#001602 – 24 de Janeiro de 2024

Eis um dos clichés mais habituais da ficção estado-unidense: o pai, sendo o breadwinner da família, não tem tempo nenhum para a família. Passa o tempo a trabalhar para ganhar o pão que colocará na mesa. Isso cria tensões e ameaça mesmo a estabilidade da família. O casamento fica afectado ao ponto de poder gerar divórcio, os filhos sofrem com a ausência do pai. Nada é tão frequente nas histórias americanas como o pai que sucessivamente falha eventos escolares ou desportivos dos filhos, até aniversários, porque está a trabalhar.

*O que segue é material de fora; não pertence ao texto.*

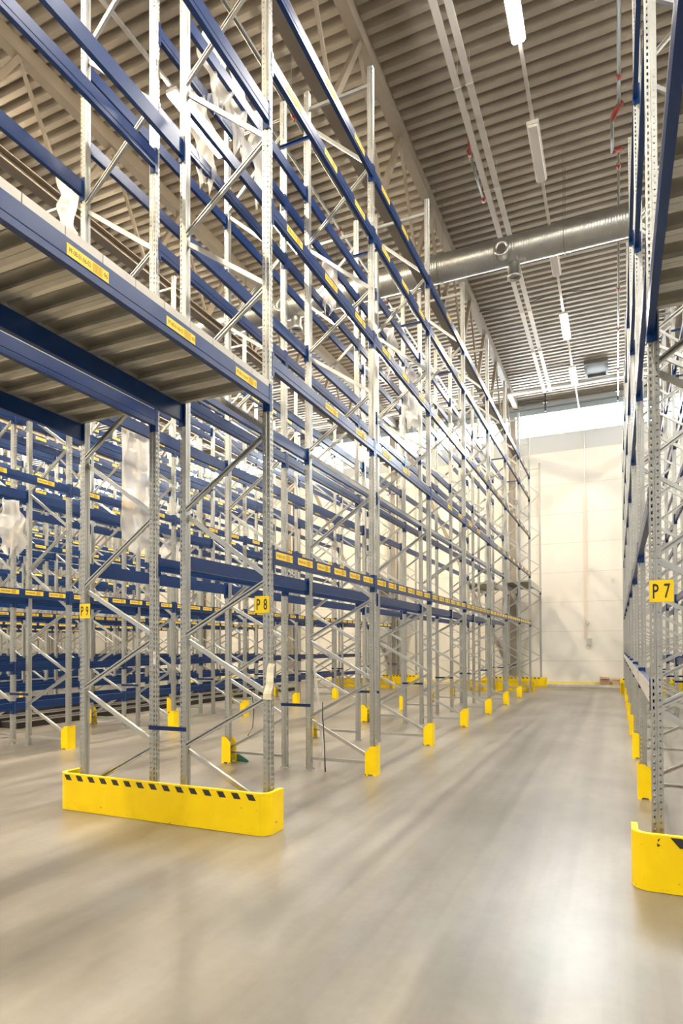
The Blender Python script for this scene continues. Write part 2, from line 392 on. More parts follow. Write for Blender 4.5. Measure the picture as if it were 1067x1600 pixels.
t = ob('pipe_offset', None, loc=(-2.78, 0, 12.2)); tag(t, 'short grey pipe with red ends hanging left of the cable trays', 'pipe')
b = MB(); b.tube([(0, 13.1, 0), (0, 14.5, 0)], 0.03, 10); ob('pipe_run', b.mesh('pipe_run', M['pipe'], True), t)
for yy in (13.05, 14.55):
    c = MB(); c.tube([(0, yy - 0.07, 0), (0, yy + 0.07, 0)], 0.045, 10); c.tube([(0, yy, 0), (0, yy, ZC - 12.2)], 0.03, 10); ob('red_elbow', c.mesh('red_elbow', M['red'], True), t)
t = ob('cross_pipe', None, loc=(0, 26.35, 12.22)); tag(t, 'pale pipe crossing under the roof in front of the window strip', 'pipe')
b = MB(); b.tube([(-30, 0, 0), (1.2, 0, 0)], 0.05, 10); ob('pipe_run', b.mesh('pipe_run', M['tray'], True), t)
b = MB(); b.tube([(-30, 0.22, 0.02), (1.2, 0.22, 0.02)], 0.035, 10); ob('pipe_run', b.mesh('pipe_run', M['tray'], True), t)
for x in range(-28, 1, 4):
    c = MB(); c.tube([(x, 0, 0), (x, 0, ZC - 12.22)], 0.006, 6); ob('pipe_hanger', c.mesh('pipe_hanger', M['pipe']), t)
for x, nm in ((-2.75, 'dark hanging bracket at the end of the cable trays'), (0.10, 'dark hanging bracket at the end of the right sprinkler pipe')):
    t = ob('hanging_bracket', None, loc=(x, 27.95, 0)); tag(t, nm, 'bracket', 'dark hanging brackets')
    b = MB(); b.box(-0.03, 0.03, -0.03, 0.03, 11.86, ZC + 0.02); ob('bracket_post', b.mesh('bracket_post', M['dark_steel']), t)
    b = MB(); b.box(-0.08, 0.08, -0.05, 0.05, 12.24, 12.32); ob('clamp', b.mesh('clamp', M['dark_steel']), t)
t = ob('smoke_hatch', None, loc=(-0.66, 26.0, ZC)); tag(t, 'grey smoke hatch set in the roof near the end wall', 'hatch')
b = MB()
b.box(-0.42, 0.42, -0.7, -0.62, -0.14, 0.02); b.box(-0.42, 0.42, 0.62, 0.7, -0.14, 0.02); b.box(-0.42, -0.34, -0.62, 0.62, -0.14, 0.02); b.box(0.34, 0.42, -0.62, 0.62, -0.14, 0.02)
ob('hatch_frame', b.mesh('hatch_frame', M['hatch']), t); ob('hatch_panel', boxme('hatch_panel', M['hatch'], -0.34, 0.34, -0.62, 0.62, -0.06, 0.0), t)
b = MB(); b.tube([(x, 19.9 + 0.05 * math.sin(x), 12.48 - 0.14 * math.sin((x + 4.0) * 1.3) ** 2) for x in [-4.0 + 0.2 * i for i in range(26)]], 0.014, 6)
tag(ob('power_cable', b.mesh('power_cable', M['rubber'], True)), 'black cable drooping across the roof deck behind the duct', 'cable')

# lamps in rows along each aisle
b = MB(); b.box(-0.11, 0.11, -0.78, 0.78, 0.02, 0.09); housing_me = b.mesh('lamp_housing', M['lamp_body'])
def diffuser(m):
    b = MB(); b.prism([(-0.095, 0), (-0.08, -0.045), (0.08, -0.045), (0.095, 0)], (0, -0.76, 0.02), (0, 0.76, 0.02), (0, 0, 1)); return b.mesh('diffuser', m)
diff_on, diff_off, diff_warm = diffuser(M['lamp_on']), diffuser(M['lamp_off']), diffuser(M['lamp_warm'])
b = MB(); b.tube([(0, 0.6, 0.09), (0, 0.6, ZC - 11.48)], 0.005, 6); hang_me = b.mesh('lamp_wire', M['pipe'])
aisles = [(-1.37, 'the bright central aisle'), (-7.08, 'the aisle left of P9'), (-12.75, 'the second aisle left of P9'), (-18.4, 'the third aisle left of P9'), (-24.1, 'the fourth aisle left of P9'), (4.35, 'the aisle right of P7')]
ys = [-4.9, -1.3, 2.3, 5.85, 9.46, 12.75, 16.4, 20.05, 23.9]
for ax, an in aisles:
    t = ob('light_rail', None, loc=(ax, 0, 11.6)); tag(t, 'pale light trunking rail hanging over ' + an, 'light rail', 'light rails')
    b = MB(); b.prism(SQ(0.06, 0.05), (0, YB + 1, 0), (0, 28.3, 0), (0, 0, 1)); ob('rail_channel', b.mesh('rail_channel', M['tray']), t)
    y = -5
    while y < 28:
        c = MB(); c.tube([(0, y, 0.02), (0, y, ZC - 11.6)], 0.005, 6); ob('rail_wire', c.mesh('rail_wire', M['pipe']), t); y += 3.6
    for j, yy in enumerate(ys):
        off = ax == -1.37 and j in (5, 6)
        t = ob('ceiling_light', None, loc=(ax, yy, 11.485))
        tag(t, ('unlit' if off else 'lit') + ' strip light, ' + ORD[j + 1] + ' from the front, over ' + an, 'light', 'strip lights under the roof')
        ob('lamp_housing', housing_me, t); ob('diffuser', diff_off if off else (diff_warm if ax < -2 else diff_on), t)

# ------------------------------------------------------------------ pallet rack: shared part meshes (local +X is the aisle side)
def strip(b, p0, p1, z0, z1, hole=None):
    """sheet from p0 to p1 (plan), hole = (f0, f1, length, pitch, offset)"""
    q = lambda f, z: (p0[0] + (p1[0] - p0[0]) * f, p0[1] + (p1[1] - p0[1]) * f, z)
    if not hole: b.face([q(0, z0), q(1, z0), q(1, z1), q(0, z1)]); return
    f0, f1, ln, pit, off = hole
    b.face([q(0, z0), q(f0, z0), q(f0, z1), q(0, z1)]); b.face([q(f1, z0), q(1, z0), q(1, z1), q(f1, z1)])
    z = z0; h = z0 + off
    while h + ln < z1:
        b.face([q(f0, z), q(f1, z), q(f1, h), q(f0, h)]); z = h + ln; h += pit
    b.face([q(f0, z), q(f1, z), q(f1, z1), q(f0, z1)])
def upright_mesh(holes=True):
    b = MB()
    sl = (0.22, 0.72, 0.026, 0.05, 0.03) if holes else None
    ss = (0.36, 0.74, 0.026, 0.05, 0.03) if holes else None
    sh = (0.36, 0.66, 0.012, 0.05, 0.045) if holes else None
    for s in (1, -1):
        strip(b, (-0.045, s * 0.003), (-0.045, s * 0.038), 0.0, TOP)  # back drawn nearly shut, shaped so the slots look dark inside
        strip(b, (-0.045, s * 0.038), (-0.007, s * 0.038), 0.0, TOP, sh)
        strip(b, (-0.007, s * 0.038), (-0.003, s * 0.032), 0.0, TOP)
        strip(b, (-0.003, s * 0.032), (0.030, s * 0.032), 0.0, TOP, ss)
        strip(b, (0.030, s * 0.032), (0.035, s * 0.027), 0.0, TOP)
        strip(b, (0.035, s * 0.027), (0.035, s * 0.004), 0.0, TOP, sl)
        strip(b, (0.035, s * 0.004), (0.031, 0), 0.0, TOP)
    return b
UP = upright_mesh().mesh('upright', M['galv'])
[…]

Há séries inteiras construídas sob esta premissa, enredos de filmes, histórias premiadas com óscares e outras de menor qualidade. É uma premissa usada em todos os géneros, não só dramas familiares, mas thrillers, ficção científica, comédias, animação. Este cliché causa-me uma profunda aversão, não por ser cliché, mas pela ideologia que o sustenta.

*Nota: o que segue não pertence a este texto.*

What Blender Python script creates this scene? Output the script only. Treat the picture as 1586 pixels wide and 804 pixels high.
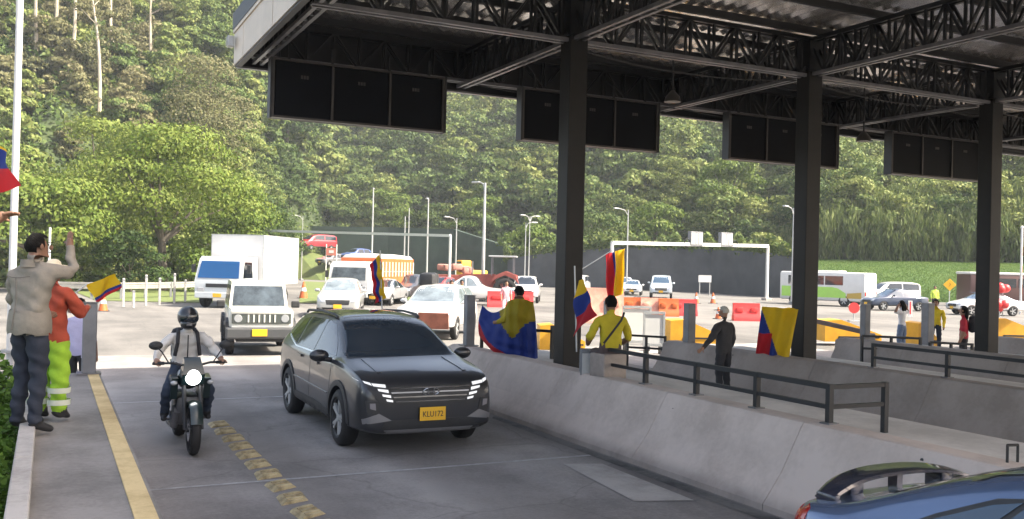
import bpy, bmesh, math, random
import numpy as np
from mathutils import Vector, Matrix, noise as mnoise
from mathutils.bvhtree import BVHTree

for o in list(bpy.data.objects): bpy.data.objects.remove(o)
S = bpy.context.scene
COL = S.collection
R = math.radians
PI = math.pi
random.seed(7)

# ---------------------------------------------------------------- camera, world, sun, exposure
FPX, CAMH, ROLL, HOR = 1450.0, 2.35, 0.0244, 10.0
YAW = math.atan2(718.0, FPX)
SY, CY = math.sin(YAW), math.cos(YAW)
cam_d = bpy.data.cameras.new('camera'); cam = bpy.data.objects.new('camera', cam_d); COL.objects.link(cam)
cam_d.sensor_width = 36.0; cam_d.lens = 36.0 * FPX / 1586.0
cam_d.clip_start = 0.05; cam_d.clip_end = 3000
cam.matrix_world = Matrix.Translation((0, 0, CAMH)) @ Matrix.Rotation(-YAW, 4, 'Z') @ Matrix.Rotation(PI/2 + math.atan(HOR/FPX), 4, 'X') @ Matrix.Rotation(ROLL, 4, 'Z')
S.camera = cam

SUN_EL = 49.0
sun_h = (0.80, -0.60)
W = bpy.data.worlds.new('World'); S.world = W; W.use_nodes = True
nt = W.node_tree; nt.nodes.clear()
sky = nt.nodes.new('ShaderNodeTexSky'); sky.sky_type = 'NISHITA'; sky.sun_disc = False
sky.sun_elevation = R(SUN_EL); sky.sun_rotation = math.atan2(sun_h[0], sun_h[1]); sky.dust_density = 3.0; sky.air_density = 0.7; sky.ozone_density = 0.0
bg = nt.nodes.new('ShaderNodeBackground'); bg.inputs['Strength'].default_value = 0.15
wo = nt.nodes.new('ShaderNodeOutputWorld')
tn = nt.nodes.new('ShaderNodeMixRGB'); tn.blend_type = 'MULTIPLY'; tn.inputs[0].default_value = 1.0; tn.inputs[2].default_value = (1.12, 1.0, 0.86, 1)
nt.links.new(sky.outputs[0], tn.inputs[1]); nt.links.new(tn.outputs[0], bg.inputs[0]); nt.links.new(bg.outputs[0], wo.inputs[0])
sl = bpy.data.lights.new('sun', 'SUN'); sl.energy = 4.0; sl.angle = R(0.6); sl.color = (1.0, 0.93, 0.79)
so = bpy.data.objects.new('sun', sl); COL.objects.link(so)
sdir = Vector((sun_h[0]*math.cos(R(SUN_EL)), sun_h[1]*math.cos(R(SUN_EL)), math.sin(R(SUN_EL))))
so.rotation_euler = sdir.to_track_quat('Z', 'Y').to_euler()
S.view_settings.view_transform = 'Standard'; S.view_settings.look = 'None'
S.view_settings.gamma = 1.0; S.view_settings.use_curve_mapping = False
S.view_settings.exposure = 1.97
S.render.engine = 'CYCLES'
S.cycles.max_bounces = 8; S.cycles.diffuse_bounces = 4; S.cycles.glossy_bounces = 3; S.cycles.transmission_bounces = 4
S.cycles.transparent_max_bounces = 8; S.cycles.volume_bounces = 0
S.cycles.use_denoising = True
S.cycles.sample_clamp_indirect = 8.0

# real-world positions read off the ground plane / a distance along the view
def ray(px, py):
    dx, dy = px - 793, py - 402
    xp, yp = dx + ROLL*dy, dy - ROLL*dx
    X, Z = xp/FPX, (HOR - yp)/FPX
    return Vector((X*CY + SY, -X*SY + CY, Z))
def G(px, py, z=0.0):
    r = ray(px, py); t = (z - CAMH)/r.z
    return Vector((r.x*t, r.y*t, z))
def D(px, py, d):
    return Vector((0, 0, CAMH)) + ray(px, py)*d

# ---------------------------------------------------------------- materials
MATS = {}
def mat(name, col, rough=0.6, metal=0.0, var=0.0, scale=3.0, bump=0.0, bscale=40.0, spec=0.5, coat=0.0, emit=None, col2=None, detail=6.0):
    if name in MATS: return MATS[name]
    m = bpy.data.materials.new(name); m.use_nodes = True
    n = m.node_tree.nodes; l = m.node_tree.links; b = n['Principled BSDF']
    b.inputs['Base Color'].default_value = (*col, 1); b.inputs['Roughness'].default_value = rough
    b.inputs['Metallic'].default_value = metal; b.inputs['Specular IOR Level'].default_value = spec
    b.inputs['Coat Weight'].default_value = coat; b.inputs['Coat Roughness'].default_value = 0.04
    if emit:
        b.inputs['Emission Color'].default_value = (*emit[0], 1); b.inputs['Emission Strength'].default_value = emit[1]
    if var > 0 or col2:
        tc = n.new('ShaderNodeTexCoord'); nz = n.new('ShaderNodeTexNoise'); nz.inputs['Scale'].default_value = scale
        nz.inputs['Detail'].default_value = detail; nz.inputs['Roughness'].default_value = 0.65
        rp = n.new('ShaderNodeValToRGB')
        rp.color_ramp.elements[0].position = 0.3; rp.color_ramp.elements[1].position = 0.7
        c1 = [max(0, c*(1-var)) for c in col]; c2 = list(col2) if col2 else [min(1, c*(1+var)) for c in col]
        rp.color_ramp.elements[0].color = (*c1, 1); rp.color_ramp.elements[1].color = (*c2, 1)
        l.new(tc.outputs['Object'], nz.inputs['Vector']); l.new(nz.outputs['Fac'], rp.inputs['Fac']); l.new(rp.outputs['Color'], b.inputs['Base Color'])
    if bump > 0:
        tc2 = n.new('ShaderNodeTexCoord'); nb = n.new('ShaderNodeTexNoise'); nb.inputs['Scale'].default_value = bscale; nb.inputs['Detail'].default_value = 5
        bp = n.new('ShaderNodeBump'); bp.inputs['Strength'].default_value = bump; bp.inputs['Distance'].default_value = 0.02
        l.new(tc2.outputs['Object'], nb.inputs['Vector']); l.new(nb.outputs['Fac'], bp.inputs['Height']); l.new(bp.outputs['Normal'], b.inputs['Normal'])
    MATS[name] = m
    return m

def leaf_mat(name, c1, c2, c3, trans=0.25, clump=0.35):
    """leaves: colour varies per leaf, per clump and per tree"""
    m = bpy.data.materials.new(name); m.use_nodes = True
    n = m.node_tree.nodes; l = m.node_tree.links; n.clear()
    out = n.new('ShaderNodeOutputMaterial'); d = n.new('ShaderNodeBsdfPrincipled'); d.inputs['Roughness'].default_value = 0.55; d.inputs['Specular IOR Level'].default_value = 0.12
    t = n.new('ShaderNodeBsdfTranslucent'); mx = n.new('ShaderNodeMixShader'); mx.inputs[0].default_value = trans
    g = n.new('ShaderNodeNewGeometry'); tc = n.new('ShaderNodeTexCoord'); nz = n.new('ShaderNodeTexNoise'); nz.inputs['Scale'].default_value = clump; nz.inputs['Detail'].default_value = 3
    at = n.new('ShaderNodeAttribute'); at.attribute_name = 'tint'
    a1 = n.new('ShaderNodeMath'); a1.operation = 'MULTIPLY_ADD'; a1.inputs[1].default_value = 0.45; l.new(g.outputs['Random Per Island'], a1.inputs[0])
    a2 = n.new('ShaderNodeMath'); a2.operation = 'MULTIPLY_ADD'; a2.inputs[1].default_value = 0.55; l.new(nz.outputs['Fac'], a2.inputs[0])
    l.new(tc.outputs['Object'], nz.inputs['Vector'])
    a3 = n.new('ShaderNodeMath'); a3.operation = 'MULTIPLY_ADD'; a3.inputs[1].default_value = 0.6; a3.inputs[2].default_value = -0.22; l.new(at.outputs['Fac'], a3.inputs[0])
    l.new(a3.outputs[0], a2.inputs[2]); l.new(a2.outputs[0], a1.inputs[2])
    rp = n.new('ShaderNodeValToRGB'); e = rp.color_ramp.elements
    e[0].position = 0.15; e[0].color = (*c1, 1); e[1].position = 0.95; e[1].color = (*c3, 1)
    k = e.new(0.5); k.color = (*c2, 1)
    l.new(a1.outputs[0], rp.inputs['Fac']); l.new(rp.outputs['Color'], d.inputs['Base Color']); l.new(rp.outputs['Color'], t.inputs['Color'])
    l.new(d.outputs[0], mx.inputs[1]); l.new(t.outputs[0], mx.inputs[2]); l.new(mx.outputs[0], out.inputs[0])
    return m

# ---------------------------------------------------------------- scene objects
def tag(o, label=None, cat=None, group=None, kind=None):
    if label: o['label'] = label
    if cat: o['category'] = cat
    if group: o['group'] = group
    if kind: o['kind'] = kind
    return o
def thing(name, label, cat, loc=(0, 0, 0), rz=0.0, group=None):
    o = bpy.data.objects.new(name, None); o.empty_display_size = 0.2; COL.objects.link(o)
    o.location = loc; o.rotation_euler = (0, 0, rz)
    return tag(o, label, cat, group)
def link(name, me, m, parent=None, smooth=False, sharp=None):
    for mm in (m if isinstance(m, (list, tuple)) else [m]): me.materials.append(mm)
    if smooth:
        me.polygons.foreach_set('use_smooth', [True]*len(me.polygons))
        if sharp: me.set_sharp_from_angle(angle=R(sharp))
    o = bpy.data.objects.new(name, me); COL.objects.link(o)
    if parent: o.parent = parent
    return o
def copy_tree(o, parent=None):
    c = o.copy(); COL.objects.link(c)
    if parent: c.parent = parent
    for ch in o.children: copy_tree(ch, c)
    return c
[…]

Tal como a ideia do soldado relutante ajuda a promover a ideia da guerra, a ideia do pai que se sacrifica pela família ao ponto de a perder ajuda a promover a precariedade no trabalho. O que falta a todas estas histórias é a mais ínfima reflexão sobre a realidade americana, em que é normal acumular dois ou três empregos, só para poder pagar as contas da família. Pior, todos os problemas causados por esta fragilidade económica são vistos à luz do dilema do pai, passar mais tempo com a família mas ficar sem dinheiro suficiente para a sustentar ou ganhar dinheiro suficiente mas ficar sem tempo para a família?

É um falso dilema, ou melhor, há que o desmascarar em vez de o promover. Sendo um problema político, há que rejeitar tentativas de branquear responsabilidades políticas. A ficção é tão importante como a realidade, conta verdades que os factos só por si não atingem.